The old woman who'd chased him out of the seat for me then proceeded to work on his girlfriend. Next to my seat were signs I'd become familiar with in Portugal. Much like we have the white wheelchair on blue backgroung sign to mark handicapped spaces the Portugese mark spaces with a three part sign of white outlines on blue. Part one is a man with his arm in a sling and a cane. Part two is a pregnant woman. Part three is a man holding a baby. All three are displayed together and much like Americans avoid the handicapped bathroom stall the Portugese avoid these seats on buses, trams, and trains. At one point I'd been holding our daughter and sat my big ol' pregnant booty down in one of these on a train. When my husband sat down beside me a local told him to get up. I handed him our 20 month old and then he was allowed to sit without complaint, handy since my belly is so big I had no lap for her to sit on.

Back on the bus, the old women were repeatedly gesturing to the signs and pointing at the woman sitting across from me. They pointed to my husband who was holding our young daughter as well as the two older women who were standing. They thought she didn't meet the standards of the seat.

It's entirely possible she had some sort of not readily visible handicap but she came across like an entitled beast. She made it clear than in her opinion my seat was marked handicapped but hers was free for the first person who took it. She told them assorted versions of no in Spanish, adjusted her D&G sunglasses so she wouldn't have to make eye contact, primped her expensive haircut and generally disdained their attempts to move her. She and her boyfriend successfully overcame the language barrier to convey how annoyed they were to be three feet apart instead of seated together.

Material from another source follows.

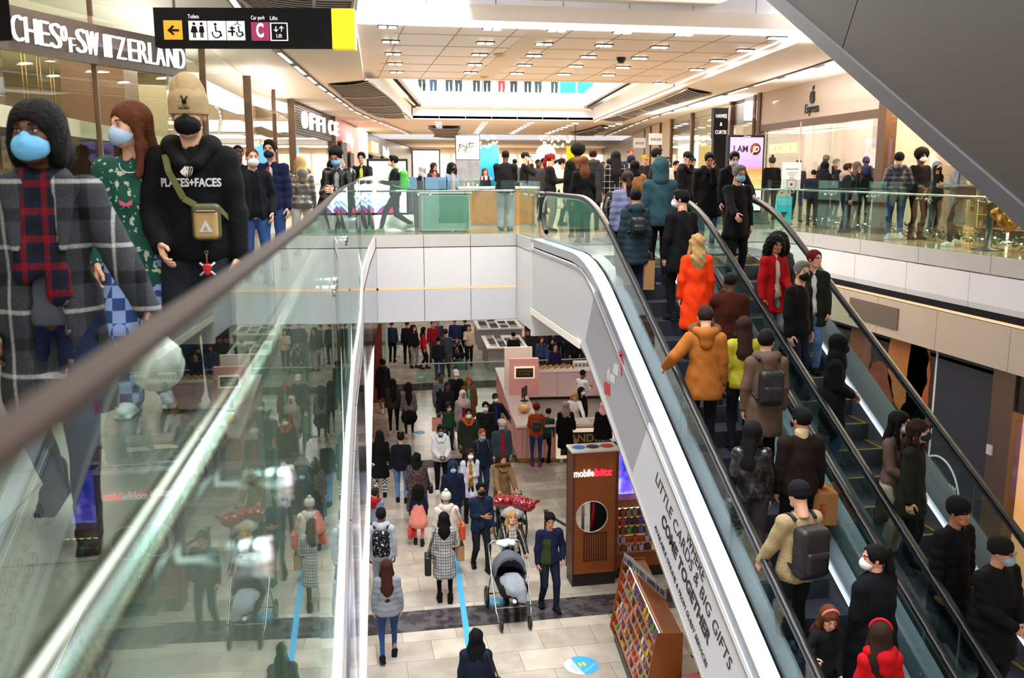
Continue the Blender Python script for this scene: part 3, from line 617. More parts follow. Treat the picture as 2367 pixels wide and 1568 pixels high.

The Spanish woman eventually yelled, "STOP!" I guess English is the universal language for ending arguments because they did stop.

The next 20 minutes proceeded quietly but I almost fell over with laughter when we reached the end of the line and stood up to exit. Upholstered on the seat she refused to vacate were three basic motifs: man with a sling and a cane, pregnant woman, and man with a baby.